**What to produce:**
Take the data below and copy exactly the lines starting at the one with "Write a Blender" and finishing at the one with "PI = math.pi", both included.

[Saved entries]

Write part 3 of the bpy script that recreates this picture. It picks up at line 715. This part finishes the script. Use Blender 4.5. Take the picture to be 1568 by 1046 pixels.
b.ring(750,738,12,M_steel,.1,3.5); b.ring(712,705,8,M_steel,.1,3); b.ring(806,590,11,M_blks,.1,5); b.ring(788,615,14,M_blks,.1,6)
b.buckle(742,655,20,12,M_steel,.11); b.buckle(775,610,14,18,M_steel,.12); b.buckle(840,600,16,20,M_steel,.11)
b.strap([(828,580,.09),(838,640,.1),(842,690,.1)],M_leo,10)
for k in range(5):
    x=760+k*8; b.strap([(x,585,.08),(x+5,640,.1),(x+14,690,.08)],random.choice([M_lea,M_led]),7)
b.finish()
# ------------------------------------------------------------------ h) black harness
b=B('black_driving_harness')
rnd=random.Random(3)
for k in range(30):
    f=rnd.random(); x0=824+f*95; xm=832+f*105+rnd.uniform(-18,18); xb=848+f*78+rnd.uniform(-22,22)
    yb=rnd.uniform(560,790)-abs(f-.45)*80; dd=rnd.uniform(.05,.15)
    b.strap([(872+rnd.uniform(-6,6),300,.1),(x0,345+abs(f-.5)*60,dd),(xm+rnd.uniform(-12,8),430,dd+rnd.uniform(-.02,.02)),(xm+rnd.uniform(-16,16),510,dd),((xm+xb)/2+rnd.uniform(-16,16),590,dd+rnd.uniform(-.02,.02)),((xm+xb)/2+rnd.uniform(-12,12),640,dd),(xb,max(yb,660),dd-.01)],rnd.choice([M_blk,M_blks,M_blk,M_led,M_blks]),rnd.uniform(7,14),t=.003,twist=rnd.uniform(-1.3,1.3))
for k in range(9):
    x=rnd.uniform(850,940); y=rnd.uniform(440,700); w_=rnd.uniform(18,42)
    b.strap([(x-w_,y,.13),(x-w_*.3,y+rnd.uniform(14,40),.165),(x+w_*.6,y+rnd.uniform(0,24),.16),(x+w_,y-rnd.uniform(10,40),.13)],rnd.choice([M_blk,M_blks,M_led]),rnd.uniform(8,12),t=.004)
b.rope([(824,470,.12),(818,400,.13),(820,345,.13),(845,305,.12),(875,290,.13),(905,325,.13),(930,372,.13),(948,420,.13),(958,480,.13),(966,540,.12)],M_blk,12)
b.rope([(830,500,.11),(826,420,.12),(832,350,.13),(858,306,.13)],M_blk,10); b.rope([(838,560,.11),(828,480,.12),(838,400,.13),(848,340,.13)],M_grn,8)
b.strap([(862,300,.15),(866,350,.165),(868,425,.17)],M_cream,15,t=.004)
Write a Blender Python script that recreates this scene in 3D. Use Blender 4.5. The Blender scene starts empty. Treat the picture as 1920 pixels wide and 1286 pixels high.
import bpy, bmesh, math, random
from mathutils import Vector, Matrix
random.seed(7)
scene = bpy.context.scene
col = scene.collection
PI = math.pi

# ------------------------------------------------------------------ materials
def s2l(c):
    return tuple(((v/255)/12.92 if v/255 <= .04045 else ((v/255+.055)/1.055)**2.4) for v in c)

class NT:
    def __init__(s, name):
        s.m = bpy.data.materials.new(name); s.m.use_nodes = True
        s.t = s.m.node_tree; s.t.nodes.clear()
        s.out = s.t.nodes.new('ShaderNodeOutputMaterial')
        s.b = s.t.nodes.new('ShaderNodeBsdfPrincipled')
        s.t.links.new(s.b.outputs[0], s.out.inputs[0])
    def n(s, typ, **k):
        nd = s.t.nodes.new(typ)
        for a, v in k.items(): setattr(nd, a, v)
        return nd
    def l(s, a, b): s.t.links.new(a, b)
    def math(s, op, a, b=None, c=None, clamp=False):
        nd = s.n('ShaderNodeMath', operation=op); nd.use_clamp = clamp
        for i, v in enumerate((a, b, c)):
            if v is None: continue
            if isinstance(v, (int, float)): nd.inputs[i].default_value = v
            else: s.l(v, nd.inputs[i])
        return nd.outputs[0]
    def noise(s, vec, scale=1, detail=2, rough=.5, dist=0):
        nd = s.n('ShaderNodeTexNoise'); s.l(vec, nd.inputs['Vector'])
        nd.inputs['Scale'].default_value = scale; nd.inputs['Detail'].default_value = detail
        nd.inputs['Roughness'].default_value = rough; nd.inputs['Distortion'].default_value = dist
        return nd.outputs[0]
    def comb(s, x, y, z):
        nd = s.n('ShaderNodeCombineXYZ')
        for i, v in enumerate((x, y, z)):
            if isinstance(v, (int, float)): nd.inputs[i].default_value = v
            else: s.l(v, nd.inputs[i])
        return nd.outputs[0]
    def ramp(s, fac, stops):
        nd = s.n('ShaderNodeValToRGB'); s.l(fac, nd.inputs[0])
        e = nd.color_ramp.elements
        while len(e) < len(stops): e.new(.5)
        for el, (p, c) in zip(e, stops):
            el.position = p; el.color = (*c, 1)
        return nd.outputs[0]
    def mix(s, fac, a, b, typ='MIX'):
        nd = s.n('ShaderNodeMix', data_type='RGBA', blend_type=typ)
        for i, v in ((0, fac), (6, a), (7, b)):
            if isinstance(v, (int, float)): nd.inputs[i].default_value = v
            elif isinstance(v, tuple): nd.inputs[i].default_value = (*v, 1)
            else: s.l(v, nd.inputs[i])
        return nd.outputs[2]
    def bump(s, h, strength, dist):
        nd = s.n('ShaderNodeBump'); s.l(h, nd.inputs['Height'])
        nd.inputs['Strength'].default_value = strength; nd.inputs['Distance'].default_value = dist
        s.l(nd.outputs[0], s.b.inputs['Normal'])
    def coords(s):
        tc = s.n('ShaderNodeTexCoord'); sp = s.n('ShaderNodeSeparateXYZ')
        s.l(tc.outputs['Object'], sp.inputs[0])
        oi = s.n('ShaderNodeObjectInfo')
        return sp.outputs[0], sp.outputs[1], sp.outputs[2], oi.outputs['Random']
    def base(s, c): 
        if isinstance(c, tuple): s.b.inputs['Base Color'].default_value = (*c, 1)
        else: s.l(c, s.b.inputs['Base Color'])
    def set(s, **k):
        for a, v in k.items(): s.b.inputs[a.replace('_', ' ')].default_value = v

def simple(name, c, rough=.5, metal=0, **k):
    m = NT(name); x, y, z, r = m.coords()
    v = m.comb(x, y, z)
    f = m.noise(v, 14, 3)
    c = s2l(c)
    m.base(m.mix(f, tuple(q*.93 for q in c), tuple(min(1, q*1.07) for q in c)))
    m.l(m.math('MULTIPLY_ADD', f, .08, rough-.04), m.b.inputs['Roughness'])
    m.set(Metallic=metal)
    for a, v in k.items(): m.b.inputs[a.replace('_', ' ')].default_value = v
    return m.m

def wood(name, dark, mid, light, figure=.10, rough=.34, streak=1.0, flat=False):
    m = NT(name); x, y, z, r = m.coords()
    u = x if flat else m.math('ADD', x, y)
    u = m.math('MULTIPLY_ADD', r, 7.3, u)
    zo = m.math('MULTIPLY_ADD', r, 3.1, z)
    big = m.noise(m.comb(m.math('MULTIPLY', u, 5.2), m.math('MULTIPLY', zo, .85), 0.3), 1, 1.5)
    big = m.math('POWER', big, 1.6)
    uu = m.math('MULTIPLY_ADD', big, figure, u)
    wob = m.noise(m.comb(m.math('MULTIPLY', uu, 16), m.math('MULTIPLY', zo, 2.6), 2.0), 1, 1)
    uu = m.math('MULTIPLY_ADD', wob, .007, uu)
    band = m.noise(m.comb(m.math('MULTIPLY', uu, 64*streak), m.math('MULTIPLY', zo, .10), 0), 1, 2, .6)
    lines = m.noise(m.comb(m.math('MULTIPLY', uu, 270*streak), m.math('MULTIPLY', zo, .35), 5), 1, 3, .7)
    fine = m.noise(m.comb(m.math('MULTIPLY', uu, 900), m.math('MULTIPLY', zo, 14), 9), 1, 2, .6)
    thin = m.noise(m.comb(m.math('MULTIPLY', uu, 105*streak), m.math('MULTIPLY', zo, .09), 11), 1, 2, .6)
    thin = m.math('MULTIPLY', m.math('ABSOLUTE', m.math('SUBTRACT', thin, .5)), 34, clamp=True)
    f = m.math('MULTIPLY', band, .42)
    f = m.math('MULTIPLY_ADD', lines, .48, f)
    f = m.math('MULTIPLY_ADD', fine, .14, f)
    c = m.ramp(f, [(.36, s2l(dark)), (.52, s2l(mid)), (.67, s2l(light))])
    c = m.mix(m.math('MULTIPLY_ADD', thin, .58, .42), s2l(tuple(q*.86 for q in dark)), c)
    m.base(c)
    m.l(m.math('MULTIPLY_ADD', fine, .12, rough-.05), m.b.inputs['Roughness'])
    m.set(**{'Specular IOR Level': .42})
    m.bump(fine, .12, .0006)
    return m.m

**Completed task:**
Write a Blender Python script that recreates this scene in 3D. Use Blender 4.5. The Blender scene starts empty. Treat the picture as 1920 pixels wide and 1286 pixels high.
import bpy, bmesh, math, random
from mathutils import Vector, Matrix
random.seed(7)
scene = bpy.context.scene
col = scene.collection
PI = math.pi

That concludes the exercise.